Gather up the lines with the word "this" in them.

━━━━

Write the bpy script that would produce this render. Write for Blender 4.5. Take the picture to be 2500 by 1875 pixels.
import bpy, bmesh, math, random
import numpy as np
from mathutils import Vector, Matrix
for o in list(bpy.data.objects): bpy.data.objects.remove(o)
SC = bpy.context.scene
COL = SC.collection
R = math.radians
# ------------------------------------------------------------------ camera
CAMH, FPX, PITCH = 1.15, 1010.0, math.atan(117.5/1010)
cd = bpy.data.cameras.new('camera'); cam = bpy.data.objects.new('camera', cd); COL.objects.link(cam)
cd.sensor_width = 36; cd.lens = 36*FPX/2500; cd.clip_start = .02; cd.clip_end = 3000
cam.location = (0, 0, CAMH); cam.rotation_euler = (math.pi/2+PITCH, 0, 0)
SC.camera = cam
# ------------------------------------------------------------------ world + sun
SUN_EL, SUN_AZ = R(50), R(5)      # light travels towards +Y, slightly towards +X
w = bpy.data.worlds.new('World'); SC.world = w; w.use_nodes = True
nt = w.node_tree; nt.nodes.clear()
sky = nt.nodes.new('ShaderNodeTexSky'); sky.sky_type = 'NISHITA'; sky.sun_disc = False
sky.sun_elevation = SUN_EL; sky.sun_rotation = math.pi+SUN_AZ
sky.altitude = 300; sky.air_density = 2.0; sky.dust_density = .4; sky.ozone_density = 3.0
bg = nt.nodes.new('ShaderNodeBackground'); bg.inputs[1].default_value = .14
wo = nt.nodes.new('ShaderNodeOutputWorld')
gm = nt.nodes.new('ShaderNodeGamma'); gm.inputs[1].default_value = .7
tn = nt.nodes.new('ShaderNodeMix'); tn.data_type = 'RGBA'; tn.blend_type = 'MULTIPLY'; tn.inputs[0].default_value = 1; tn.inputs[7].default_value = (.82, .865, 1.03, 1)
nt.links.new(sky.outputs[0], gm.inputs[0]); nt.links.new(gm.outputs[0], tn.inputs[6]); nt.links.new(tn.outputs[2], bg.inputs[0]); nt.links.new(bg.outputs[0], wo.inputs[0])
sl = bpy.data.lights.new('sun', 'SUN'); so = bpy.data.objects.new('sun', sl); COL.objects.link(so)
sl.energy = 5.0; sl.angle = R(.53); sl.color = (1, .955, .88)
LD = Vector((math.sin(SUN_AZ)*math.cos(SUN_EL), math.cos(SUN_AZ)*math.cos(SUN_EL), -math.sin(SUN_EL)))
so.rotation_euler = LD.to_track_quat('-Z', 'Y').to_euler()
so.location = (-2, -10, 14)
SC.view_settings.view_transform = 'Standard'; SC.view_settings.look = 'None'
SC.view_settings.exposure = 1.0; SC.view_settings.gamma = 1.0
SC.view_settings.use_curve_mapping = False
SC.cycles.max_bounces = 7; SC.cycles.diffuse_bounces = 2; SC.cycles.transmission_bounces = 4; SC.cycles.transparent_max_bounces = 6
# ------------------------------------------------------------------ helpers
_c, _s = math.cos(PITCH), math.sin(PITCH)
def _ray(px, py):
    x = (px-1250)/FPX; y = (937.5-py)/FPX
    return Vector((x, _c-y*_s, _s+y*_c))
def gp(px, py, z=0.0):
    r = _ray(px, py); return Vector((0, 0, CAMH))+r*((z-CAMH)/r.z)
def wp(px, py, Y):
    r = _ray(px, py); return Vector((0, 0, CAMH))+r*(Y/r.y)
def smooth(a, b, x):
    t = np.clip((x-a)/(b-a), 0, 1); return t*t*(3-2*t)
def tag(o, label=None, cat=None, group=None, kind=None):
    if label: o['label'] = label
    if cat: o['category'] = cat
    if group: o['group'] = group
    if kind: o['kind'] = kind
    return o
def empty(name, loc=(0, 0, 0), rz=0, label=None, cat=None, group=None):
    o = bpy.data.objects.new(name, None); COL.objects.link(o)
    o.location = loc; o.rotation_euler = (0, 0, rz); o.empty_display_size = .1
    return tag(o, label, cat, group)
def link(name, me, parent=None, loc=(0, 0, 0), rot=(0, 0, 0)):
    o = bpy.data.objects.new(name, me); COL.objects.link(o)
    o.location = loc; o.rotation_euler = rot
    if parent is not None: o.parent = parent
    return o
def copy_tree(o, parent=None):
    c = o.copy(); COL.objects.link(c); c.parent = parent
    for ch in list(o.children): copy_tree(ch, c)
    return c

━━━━

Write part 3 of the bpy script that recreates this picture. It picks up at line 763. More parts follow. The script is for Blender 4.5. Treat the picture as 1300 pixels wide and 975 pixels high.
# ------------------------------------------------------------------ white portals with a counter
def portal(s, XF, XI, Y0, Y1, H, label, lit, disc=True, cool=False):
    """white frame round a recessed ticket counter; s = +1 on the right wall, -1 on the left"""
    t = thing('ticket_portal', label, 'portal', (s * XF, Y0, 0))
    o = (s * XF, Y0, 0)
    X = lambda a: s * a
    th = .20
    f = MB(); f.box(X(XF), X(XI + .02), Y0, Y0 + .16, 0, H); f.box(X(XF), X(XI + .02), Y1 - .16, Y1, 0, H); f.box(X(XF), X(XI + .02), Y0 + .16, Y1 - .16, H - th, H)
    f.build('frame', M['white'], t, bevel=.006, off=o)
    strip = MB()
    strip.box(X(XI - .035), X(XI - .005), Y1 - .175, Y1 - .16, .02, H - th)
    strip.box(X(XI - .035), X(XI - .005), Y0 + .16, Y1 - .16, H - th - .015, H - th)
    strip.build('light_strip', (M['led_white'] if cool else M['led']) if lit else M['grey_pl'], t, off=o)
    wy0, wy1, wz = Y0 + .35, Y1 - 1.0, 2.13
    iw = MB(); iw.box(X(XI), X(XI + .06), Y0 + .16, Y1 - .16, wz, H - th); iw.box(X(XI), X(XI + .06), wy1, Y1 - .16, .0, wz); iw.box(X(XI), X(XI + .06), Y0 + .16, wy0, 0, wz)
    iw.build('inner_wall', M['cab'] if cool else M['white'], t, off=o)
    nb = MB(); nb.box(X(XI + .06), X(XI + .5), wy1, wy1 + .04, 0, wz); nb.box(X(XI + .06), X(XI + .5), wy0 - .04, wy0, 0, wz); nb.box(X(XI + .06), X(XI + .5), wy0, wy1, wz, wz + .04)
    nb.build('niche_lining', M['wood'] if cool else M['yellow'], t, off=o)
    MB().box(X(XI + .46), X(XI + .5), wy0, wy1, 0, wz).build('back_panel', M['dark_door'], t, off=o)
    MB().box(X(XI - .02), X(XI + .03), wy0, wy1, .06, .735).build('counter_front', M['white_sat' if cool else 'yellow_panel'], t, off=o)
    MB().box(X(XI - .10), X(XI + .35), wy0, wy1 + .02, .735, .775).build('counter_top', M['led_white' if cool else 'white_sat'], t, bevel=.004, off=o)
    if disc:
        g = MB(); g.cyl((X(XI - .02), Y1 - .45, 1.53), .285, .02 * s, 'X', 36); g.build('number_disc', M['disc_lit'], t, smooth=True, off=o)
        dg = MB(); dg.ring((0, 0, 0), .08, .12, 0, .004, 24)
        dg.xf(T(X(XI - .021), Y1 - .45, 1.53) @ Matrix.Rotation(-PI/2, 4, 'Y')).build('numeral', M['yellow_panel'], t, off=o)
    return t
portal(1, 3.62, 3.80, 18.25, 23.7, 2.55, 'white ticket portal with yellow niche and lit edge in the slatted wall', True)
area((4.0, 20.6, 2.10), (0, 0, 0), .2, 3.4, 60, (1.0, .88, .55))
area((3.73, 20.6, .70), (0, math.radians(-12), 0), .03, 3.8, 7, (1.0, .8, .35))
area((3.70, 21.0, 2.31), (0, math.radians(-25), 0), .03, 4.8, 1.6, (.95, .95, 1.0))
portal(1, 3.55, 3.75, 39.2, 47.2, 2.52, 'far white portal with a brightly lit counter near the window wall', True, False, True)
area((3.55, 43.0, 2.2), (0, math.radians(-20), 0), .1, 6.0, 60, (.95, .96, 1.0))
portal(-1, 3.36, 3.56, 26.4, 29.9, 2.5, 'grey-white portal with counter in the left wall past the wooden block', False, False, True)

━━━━

→ Exercise response:
Write the bpy script that would produce this render. Write for Blender 4.5. Take the picture to be 2500 by 1875 pixels.
Write part 3 of the bpy script that recreates this picture. It picks up at line 763. More parts follow. The script is for Blender 4.5. Treat the picture as 1300 pixels wide and 975 pixels high.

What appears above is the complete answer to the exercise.